Ericsson exec talks about its open RAN advancements at TIP event

Ericsson Head of Business Area Networks Fredrik Jejdling called into the Telecom Infra Project’s FYUZ event in Madrid, Spain today to talk about Ericsson’s interest in open radio access networks (open RAN).

He said, “We think it’s time now to create the next chapter in our industry and define the future of telecom. I think it’s time for the industry to come together and shape this future. We want to build a 5G network platform leveraging cloud-native technologies built on open RAN standardized interfaces.”

Ericsson has not, to date, been a huge proponent of open RAN, likely because the movement is designed to introduce more competition in the telecom vendor space of which Ericsson, Nokia and Huawei have been the primary vendors.

But Ericsson is starting to, if not warm to the technology, at least acknowledge that’s where the industry is going. To its credit, the company has been an active participant in the O-RAN Alliance.

In late September, Ericsson announced it will introduce support for open fronthaul across its radio portfolios starting in 2024. Ericsson has deployed over 1 million radios that are hardware-ready for open fronthaul technology that would allow them to be connected via open interfaces.

Ericsson now has a complete open RAN-ready offering across its Massive MIMO and remote radio portfolios. And it will introduce support for open fronthaul in its Cloud RAN portfolio, next year.

Today, Jejdling said, “From a hardware perspective we have about 1 million open RAN-ready radios deployed in the networks today. But it’s going to be a gradual evolution over time in terms of software to enable that, starting in 2024.” He wouldn’t be pinned down on exactly when in 2024.

Ericsson defines three pillars of open RAN: open fronthaul, cloudification and open management for network programmability.

At TIP’s event today, Jejdling focused on the cloudification of networks. He said Ericsson wants to help operators build more software-defined, horizontal networks that will allow developers to access the network and build applications on them via exposed APIs.

“There is one level based on building an open 5G network based on O-RAN,” said Jejdling. “On top of that there is the ability for us as an industry to expose that and come together as an industry and capitalize on that together and secure revenue generation in our networks.”

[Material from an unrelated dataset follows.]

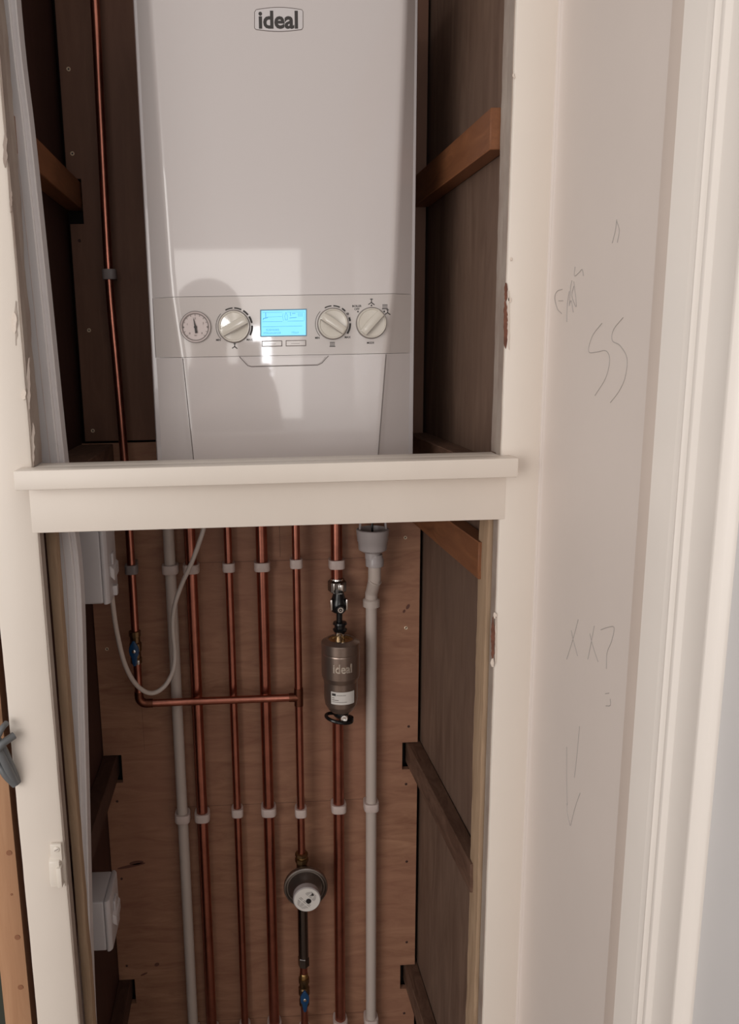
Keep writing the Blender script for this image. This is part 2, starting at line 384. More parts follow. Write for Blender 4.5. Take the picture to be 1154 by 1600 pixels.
for z in (1.1045, .589, .0745): MB().line([(-.18, YB, z+.001), (.10, YB, z), (.21, YB, z+.0005)], .0009, .0002).build('pencil_line', 'pline', pl)
MB().line([(.0475, YB, 1.112), (.0475, YB, 1.26)], .0009, .0002).build('pencil_line', 'pline', pl); MB().line([(-.235, YB, 1.0), (-.234, YB, .72)], .0006, .0002).build('pencil_line', 'pline', pl)
# dark grain knots and streak
m = MB()
for px, py, w, hh, an in [(205, 1353, 45, 5, .18), (245, 1507, 8, 6, .6), (225, 1522, 12, 3, .4), (637, 948, 5, 9, -.5), (631, 955, 4, 6, -.5), (213, 1348, 22, 7, .1)]:
    p = PY(px, py, YB); s_ = mpp(px, py, YB); ca, sa = math.cos(an), math.sin(an)
    MB().prism([(p[0]+s_*(w/2*math.cos(t)*ca-hh/2*math.sin(t)*sa), YB, p[2]+s_*(w/2*math.cos(t)*sa+hh/2*math.sin(t)*ca)) for t in [2*PI*k/18 for k in range(18)]], (0, -.00015, 0)).build('grain_stain', M['stain'], pl)
def screw(px, py, parent, bright=True, Y=YB):
    p = PY(px, py, Y); r = .0036 if bright else .0026
    m = MB().lathe(p, (0, -1, 0), [(0, r), (.0008, r), (.0013, r*.75), (.0006, r*.5), (.0004, .0001)], 16)
    m.build('screw', 'screw' if bright else 'screw_d', parent)
    if bright: MB().lathe((p[0], p[1]-.0006, p[2]), (0, -1, 0), [(0, r*.45), (.0004, r*.4)], 6).build('screw_recess', 'mark', parent)
for q in [(633, 840, 1), (634, 981, 1), (167, 1014, 1), (638, 1135, 0), (634, 1225, 0), (635, 1346, 0), (635, 1472, 0), (631, 1583, 0), (183, 1252, 0), (190, 1373, 0), (198, 1509, 0)]:
    screw(q[0], q[1], pl, bool(q[2]))
for q in [(107, 108, 1), (113, 240, 1), (124, 376, 0), (139, 516, 1), (145, 673, 1)]: screw(q[0], q[1], pu, bool(q[2]), YB-.001)

# ------------------------------------------------------------------ side battens
def batten(x0, x1, z0, z1, label, m='batten', y0=1.100, y1=1.522, dz=0):
    mm = MB(); t = bmesh.new(); k0, k1 = (.016, .0105) if x0 > 0 else (0, 0)
    if x0 > 0: y0 = 1.082
    f = lambda xx, kk, y: xx+kk*(YB-y)/(YB-1.09)
    vs = [t.verts.new(v) for y, dd in ((y0, dz), (y1, 0)) for v in ((f(x0, k0, y), y, z0+dd), (f(x1, k1, y), y, z0+dd), (f(x1, k1, y), y, z1+dd), (f(x0, k0, y), y, z1+dd))]
    for q in ((0, 1, 2, 3), (7, 6, 5, 4), (0, 4, 5, 1), (1, 5, 6, 2), (2, 6, 7, 3), (3, 7, 4, 0)): t.faces.new([vs[i] for i in q])
    bmesh.ops.recalc_face_normals(t, faces=t.faces)
    bmesh.ops.bevel(t, geom=list(t.edges), offset=.0012, segments=1, affect='EDGES', profile=.5)
    mm.merge(t); o = mm.build('timber_batten', m)
    tag(o, label, 'batten', 'battens along the cupboard sides'); return o
batten(.298, XR-.0005, 1.750, 1.800, 'orange timber batten on the right side beside the boiler', y1=1.497)
batten(.290, XR-.0005, 1.300, 1.347, 'dark batten low on the right side just above the painted sill', 'batten_d', y1=1.485)
batten(.298, XR-.0005, 1.178, 1.232, 'reddish batten at the top right of the lower opening', 'batten', y1=1.497)
batten(.2995, XR-.0005, .661, .710, 'dusty dark batten halfway down the right side of the lower opening', 'batten_d', dz=.014)
batten(.2995, XR-.0005, .137, .186, 'dusty batten at the bottom right of the lower opening', 'batten_d', dz=.006)
batten(XL+.0005, -.288, 1.754, 1.800, 'brown timber batten on the left side of the upper opening')
batten(XL+.0005, -.256, 1.295, 1.340, 'dark batten low on the left side of the upper opening', 'batten_d', y1=1.485)
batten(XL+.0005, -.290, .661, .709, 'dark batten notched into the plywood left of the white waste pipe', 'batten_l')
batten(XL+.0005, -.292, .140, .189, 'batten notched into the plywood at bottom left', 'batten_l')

# ------------------------------------------------------------------ trunking and spur boxes at the left
TR = [(28, 0), (50, 200), (71, 400), (104, 725), (127, 900), (135, 1150), (148, 1600)]
pts = [PY(x, y, 1.122) for x, y in TR]; pts = [(pts[0][0], 1.122, TOP-.01)]+pts+[(pts[-1][0], 1.122, 0.002)]
tr = thing('cable_trunking', 'white plastic trunking bowing down the left inside edge of the cupboard', 'trunking', (-.30, 1.11, .002))
def strip(name, x_off0, x_off1, y0, y1, m, bev=.0015):
    sp = smoothpath(pts, 6); t = bmesh.new(); prev = None
    for p in sp:
        x0 = p[0]+x_off0; x1 = p[0]+x_off1
        x0 = max(x0, -.3075 if p[2] > 1.34 else -.2865+.012*min(1, 0))
        vs = [t.verts.new(v) for v in ((x0, y1, p[2]), (x0, y0, p[2]), (x1-bev, y0, p[2]), (x1, y0+bev, p[2]), (x1, y1, p[2]))]
        if prev:
            for j in range(5): t.faces.new((prev[j], prev[(j+1) % 5], vs[(j+1) % 5], vs[j]))
        else: t.faces.new(vs)
        prev = vs
    t.faces.new(prev[::-1]); bmesh.ops.recalc_face_normals(t, faces=t.faces)
    mm = MB(); mm.merge(t); return mm.build(name, m, tr)
strip('base', -.045, -.0005, 1.114, 1.140, 'trunk')
strip('lid', -.042, -.007, 1.108, 1.1142, 'trunk')
strip('lid_seam', -.0185, -.0178, 1.1077, 1.109, 'clip', .0002)
def spur_box(label, xface, z1, flex=False, h=.096):
    y0, y1 = 1.205, 1.291; z0 = z1-h; xb = xface-.046 if flex else xface-.05
    t = thing('fused_spur_box', label, 'socket box', (XL+.002, (y0+y1)/2, z0), 'white surface boxes on the left side')
    MB().box(XL+.001, xface-.009, y0+.0008, y1-.0008, z0+.0008, z1-.0008, .004, 3).build('back_box', 'box', t)
    # plate with chamfered edges, facing right
    pl_ = [(xface-.0095, y0), (xface-.0095, y1), (xface-.004, y1), (xface, y1-.006), (xface, y0+.006), (xface-.004, y0)]
    MB().prism([(x, y, z0) for x, y in pl_], (0, 0, h), .0018, 2).build('face_plate', 'box', t)
    m = MB().prism([(xface, y0+.018, z0+.058), (xface, y0+.068, z0+.058), (xface+.006, y0+.064, z0+.054), (xface+.006, y0+.022, z0+.050)], (0, 0, -.018), .001)
    m.build('fuse_carrier', 'box', t)
    MB().box(xface, xface+.004, y0+.030, y0+.052, z0+.056, z0+.074, .0015).build('switch', 'box', t)
    if flex: MB().prism([(xface-.002, y0+.034, z0+.004), (xface-.002, y0+.05, z0+.004), (xface+.006, y0+.048, z0+.004), (xface+.006, y0+.036, z0+.004)], (0, 0, .016), .001).build('cord_outlet', 'box', t)
    return t
spur_box('white fused spur box with a flex, under the left end of the sill', -.228, 1.238, True, .118)
spur_box('white switched spur box low on the left, without a flex', -.262, .600)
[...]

In regard to the open-RAN-ready radios he said, “While we have a hardware-ready deployment as we announced a couple of weeks back, now comes the point in time where we work on the software. The more important thing for us is that we figure out how to build networks that are more horizontally architected.”


In 2022 Ericsson acquired New Jersey-based cloud communications provider Vonage Holdings for about $6.2 billon. At the time Ericsson said it planned use Vonage’s developer ecosystem to help wireless operators better monetize 5G.

Today, Jejdling mentioned Vonage and said Ericsson’s expertise in building networks, combined with Vonage’s network application programming interfaces (APIs) will generate a more agile way of exposing network functions to developers.